A green-print to decarbonising all modes of domestic transport has been set out by the Government. The Transport decarbonisation plan is intended to set out a credible pathway for the whole transport sector to reach net zero by 2050.

An improvement to public transport is one of the pledges in the Government’s transport decarbonisation plan. The document also announces the Government’s intention to phase out the sale of new diesel and petrol heavy goods vehicles (HGVs) by 2040, subject to consultation. This is in addition to the 2035 phase-out date for polluting cars and vans. The consultation proposes a 2035 phase-out date for vehicles weighing from 3.5 to 26 tonnes and 2040 for vehicles weighing more than 26 tonnes or earlier if a faster transition seems feasible.

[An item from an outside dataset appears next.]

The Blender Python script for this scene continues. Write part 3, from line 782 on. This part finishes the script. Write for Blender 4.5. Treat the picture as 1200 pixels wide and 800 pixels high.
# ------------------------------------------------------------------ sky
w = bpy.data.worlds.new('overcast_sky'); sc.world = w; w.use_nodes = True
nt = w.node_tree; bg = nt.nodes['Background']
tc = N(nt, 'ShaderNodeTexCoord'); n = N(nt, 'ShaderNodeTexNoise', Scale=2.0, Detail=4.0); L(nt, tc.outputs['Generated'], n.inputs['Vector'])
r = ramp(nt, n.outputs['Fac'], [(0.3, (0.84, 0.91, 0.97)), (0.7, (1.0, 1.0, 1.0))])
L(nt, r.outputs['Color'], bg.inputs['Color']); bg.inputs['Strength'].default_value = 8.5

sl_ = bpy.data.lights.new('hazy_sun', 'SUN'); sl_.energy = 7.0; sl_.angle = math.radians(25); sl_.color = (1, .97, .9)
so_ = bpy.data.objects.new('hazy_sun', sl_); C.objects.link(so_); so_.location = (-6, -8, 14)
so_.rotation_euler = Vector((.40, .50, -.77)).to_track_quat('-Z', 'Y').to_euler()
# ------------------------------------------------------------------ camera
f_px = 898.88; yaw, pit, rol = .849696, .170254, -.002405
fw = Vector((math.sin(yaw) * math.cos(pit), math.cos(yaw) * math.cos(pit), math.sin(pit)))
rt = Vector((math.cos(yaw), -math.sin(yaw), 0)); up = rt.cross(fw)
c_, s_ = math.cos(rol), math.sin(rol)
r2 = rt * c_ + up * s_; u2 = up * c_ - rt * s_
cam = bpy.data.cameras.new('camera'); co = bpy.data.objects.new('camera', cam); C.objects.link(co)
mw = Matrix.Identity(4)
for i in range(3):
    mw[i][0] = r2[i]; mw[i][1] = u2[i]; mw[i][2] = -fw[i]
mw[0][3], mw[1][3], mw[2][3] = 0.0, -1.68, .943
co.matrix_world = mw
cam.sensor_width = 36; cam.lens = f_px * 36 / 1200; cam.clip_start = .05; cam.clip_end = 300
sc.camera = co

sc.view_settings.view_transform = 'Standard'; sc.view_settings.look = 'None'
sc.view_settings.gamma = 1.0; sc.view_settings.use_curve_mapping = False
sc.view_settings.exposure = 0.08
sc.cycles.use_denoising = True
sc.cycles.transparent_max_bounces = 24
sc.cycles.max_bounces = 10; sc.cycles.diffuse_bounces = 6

The Government believes its efforts towards making transport in the UK greener will ensure the air is cleaner and will reduce time spent in traffic.

The Confederation of Passenger Transport (CPT) believes the publishing of the Transport decarbonisation plan is an opportunity to create modal shift away from cars and onto buses and coaches.

“Today’s plan is an opportunity to begin that work by focusing on cross government policies that get people out of their cars and onto buses and coaches” – CPT

A spokesperson from CPT said: “With cars and taxis contributing 55% of transport’s greenhouse gas emissions we need urgent action to reduce car journeys if we want to be on track to deliver net zero by 2050.

“Today’s plan is an opportunity to begin that work by focusing on cross government policies that get people out of their cars and onto buses and coaches, which has an immediate impact in reducing carbon emissions. We also need to see measures that discourage car use including measures such as transparent road pricing schemes that can reward sustainable travel choices fairly reflecting their environmental impact.

“The industry is committed to moving towards zero emission fleets but this must be as part of a realistic long-term roadmap, alongside sufficient funding, so operators can plan their investments accordingly.”

Mike Hawes, SMMT Chief Executive, said: “The automotive sector welcomes the publication of the Transport Decarbonisation Plan and associated consultations, which are necessary to create a clear and supportive framework to accelerate the transition to zero mobility. The industry is already delivering with an ever-expanding range of electrified vehicles which are being bought in ever greater numbers. However, achieving net zero cannot rely solely on the automotive sector. Massive investment, not least in infrastructure, is necessary and must be delivered at accelerated pace, for which we still await a plan and equally ambitious targets. Crucially, we must maintain a strong and competitive market that ensures the shift to electrified vehicles is affordable for all.”

Commenting on the heavy commercial vehicle segment, Mike said: “The industry is developing many types of zero-emission technologies for heavy commercial vehicles, with electric, hydrogen and other alternative fuel options available. However, the technologies are still in their infancy.”

Mike believes if the UK wants to be a leader in uptake in this technology, the Government must provide the right incentives and infrastructure so heavy vehicle operators do not defer their decarbonising decision to the last minute. He added: “Plus, given these vehicles operate across borders, we need to ensure the solutions work both for the UK and our close international markets.”